This week Mr Darling buried the fiscal rules, telling us:
"To apply the fiscal rules in a rigid manner today would be perverse. We would have to take money out of the economy, exacerbating an already difficult situation."
Of course, he's attacking a straw man - nobody is actually suggesting "taking money out of the economy" now. The real issue - the one he didn't address - is how a government with a record for reckless spending is proposing to establish at least some modicum of fiscal discipline over the medium term. On that he was silent. It was a case of "trust me".
Unfortunately we've heard that one before.
The IFS chart above shows the record of previous governments since WW2. Last year the public sector borrowed £35.8bn, or 2.5% of GDP, so you might argue they were still broadly in the historic range - even though they were actually borrowing that in a boom year for the economy.
But the important question now is how much are they proposing to borrow in the future?
Based on HM Treasury's most recent borrowing forecast - the one they published in March - and using HMT's own ready-reckoner (see this blog for details), we've crunched some indicative numbers. We calculate that on present plans they're set to borrow more than any previous peacetime government has ever done
The key unknown is how much GDP is going to shrink. Nobody knows, but we do know it's going to be bad, so a reasonable sighting shot might be the worst recession we've had since WW2 - the one we had in the early 80s. Then, GDP fell by 4.6% in two years. So we've assumed that GDP falls by a total of 4.6% by the next Election (ie April 2010).
But the HMT budget projection assumed continuing growth in GDP, so factoring in a decline means that the shortfall relative to the Budget forecast is much bigger. In fact by 2011-12, the GDP shortfall realtive to the last Budget is 14%.
According to the HMT ready reckoner, if GDP is lower by 14%, borrowing is higher by a staggering 9.8 percentage points of GDP, or well over £140bn in today's money.
Assuming a couple of years of stagnation post the fall, we get the following borrowing projection (rounded):
2008-09 £60bn
2009-10 £100bn
2010-11 £130bn
2011-12 £160bn
2012-13 £180bn
Which as a percentage of GDP looks like this:
Just pause to take that in: on the government's current spending and tax plans, borrowing is set to soar far above the previous post-WW2 record - the 7.8% reached in 1993-94 under the "boom and bust" Tories. A new record will be set in 2010-11, and by 2012-13, public borrowing will be running at a banana republic style 11-12% of GDP.
And also understand this: our projection takes no account of some big ticket items. It takes no account of all the billions being poured into the banks. It takes no account of the forthcoming Keynesian spending splurge. And it takes no account of the very real risk that bond investors will rack up our borrowing costs (see this blog). Taking account of any of those increases the borrowing estimates by further tens of billions.

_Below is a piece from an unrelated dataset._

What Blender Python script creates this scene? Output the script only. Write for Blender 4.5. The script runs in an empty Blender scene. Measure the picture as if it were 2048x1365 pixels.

Of course, it won't happen.
It won't happen because the markets won't let it. Borrowing on anything like that scale would smash sterling through the floor, ramp up inflation, ramp up borrowing costs for everyone, and might even lead to that old favourite from the 70s, a buyers strike, in which bond investors simply refuse to take any more UK government bonds.
So what's the alternative?
Yes, that's right. It's back to the 1970s - emergency spending cuts and tax rises. Big ones.